“I’m gunna blog about this”
That’s exactly what I said to TOFA after telling her that, surprisingly, shockingly, I’d just received an email from a functioning fanlisting in 2025. I clicked away from the email client I’ve been using for more than 20 years to start a post on a website with origins even older.
I had no idea anyone was still running fanlistings. I shut down the ones I ran (around a decade ago?) and took down all my codes because almost all of them were broken links. At the time, TFL had been seemingly dead for a while. At one point, the domain might have expired too. So, color me surprise when, in two thousand freaking twenty-five, I get an email from a functioning fanlisting and TFL is back up.

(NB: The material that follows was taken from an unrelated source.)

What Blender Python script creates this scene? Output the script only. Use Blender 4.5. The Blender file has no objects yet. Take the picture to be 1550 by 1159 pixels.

A quick search suggests that fanlistings might be experience a small rennaiscance due to Neocities, and if I were so inclined, I could visit and comment on some of those sites and find some to link and potentially make new friends. I don’t know if I want to do that per se, but it’s nice to browse, to experience the nostalgia. Yet it’s not just that. Because there’s newer art styles and topics and trends — I see links to Patreon and bandcamp uploads, and references to Youtube that are newer than personal sites like this — but it’s an homage nonetheless. (I wonder if anyone used Lissa Explains to learn HTML/CSS?!).
Some of the Neocities sites feel a bit more grown up, perhaps because they’re people who experiencing this the first time around and want to return to a time before the Internet existed solely to make us miserable and profit off of us. (It’s hard to tell because some of the websites are creatively cryptic, much the same as ours were back then). But some are clearly by people who never lived through that era and are clambering for something, anything, that’s a bit more human and less ~interactive~ than the phones that constantly assault our attention.
Who can blame them?
Pushing back against a time where everyone has the same profile on the social media giants, when everything has to be mobile friendly, and lives can be ruined by the public nature of, well, seemingly everything, with a personal website where you can be as crazy, even ridiculous as you want to and isn’t constantly pinging you? Tastes a little like freedom, I’m sure.
So, I’ll take the guestbooks and custom cursors and tiny text spaces in lieu of mobile slop, thank you very much. And I’ll appreciate the differences, the growth and awareness, that’s displayed on many of these sites without an algorithm shoving it down our gullets and trying to manipulate our emotions with it for ~engagement~.
You know, it’s funny. Back in 2007, when I first joined Facebook, and we could all enter our interests,
I thought, “This is like fanlistings! Now, everyone can show their fandom without having a website.” Oh, how naive I was! That was before companies took over all those interest pages and used them to advertise. Sure, it’s nice to see posts from your favorite band. But let’s be honest: most of what we want to see is hidden, and we’re bombarded with sponsored posts and, for some reason, those from pages or groups we don’t even follow.
It was also before everything on the Internet was written with a space after every two sentences because God forbid someone actually read. I had to force that paragraph together because it’s become so ingrained in me that people have no attention span, which, while true, is only exacerbated by leaning into it.
I don’t really need to spend more time complaining about the Internet. I bitch, I moan, I kvetch. But for a little bit today, I remembered, and it felt like.. home.